March 03, 2010

Writer's Blockheadedness

Writing.
I love language, and somewhere around freshman year I had a teacher ask to submit a writing piece to a lit magazine. I took a lit course as an extracurricular in college and got reamed for my writing style; such is the result of getting reamed earlier in college for being 'too literary' on engineering lab reports, I suppose.

What I'm trying to say is that I don't ever remember dreaming of being an author. It's only as I've been writing and submitting a piece here and there that I look back over my shoulder and see earlier things scattered along the path that led me here: the book I wrote that took me to a Young Authors convention; the poems I wrote for sports seasons, family birthdays, and just because. The persistent (though sporadic) journal entries. I think I have writings/journal entries for every year going back 20+ years.

In spite of writing being a long-standing way in which I express myself, I often dread it. Sitting at a keyboard means facing down internal daemons.

"Just look at how long it's been since you wrote anything of importance."
"Why do you keep putting this off when others have told you this is a gift?"
"What kind of a writer are you, that you can't even sit down for 10 minutes a day to write about your kids and keep regular updates in a file for them?"

When I do sit down, I can type in stream-of-consciousness (like now), and it feels like a release of pressure. Whether I write a publishable piece or not, framing my thoughts/struggles on the page has always helped me. When it comes to making words say what I want them to, though, they become unwieldy and my lexicon is suddenly insufficient.

Communication has the possibility of telling someone what you're thinking, but also how you feel about what you're thinking and perhaps a shade of how others have felt about your thoughts. I'm all for denotation (the technical definition of a word), but it's connotation (the social perception and mood surrounding a particular word) that drives me. 'Dark' and 'inky' could be interchangeable, but the latter sounds and feels more image-oriented and poetic. A person can lecture or berate someone about a poor choice, but a berating implies more scorn and contempt. It is possible to paint with words; their colors just aren't visual.

I think most, if not all, writers have a vision of what a finished piece could say; most, if not all, will feel deflated after finishing something because it falls short of that vision. Sometimes by rewriting, sometimes by editing, that vision is reached, but rarely.
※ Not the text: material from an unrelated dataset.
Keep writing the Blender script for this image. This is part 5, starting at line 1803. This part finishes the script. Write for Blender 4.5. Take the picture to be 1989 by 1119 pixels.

I promised God several years ago that if I got a solicitation for a written piece, I would submit at least one writing to it. I have not succeeded in keeping that promise, since I didn't write or submit a piece for this last request. Now I have another request from the same individual; the deadline is May, but the earlier I submit, the better. I think I know of something I could write, but words cannot express how I dread facing a blank page to start writing it out. Once written, I'll have to leave it alone for at least a week or two before I attempt editing. I rarely like anything I've written right after I write it. It seems to take somewhere around 2 years before I can read a writing and not feel like I dropped the ball somewhere.

So... I'm off to spend some time with my journal, then hopefully to shower. The writing piece will hang over my head for a while longer, I think.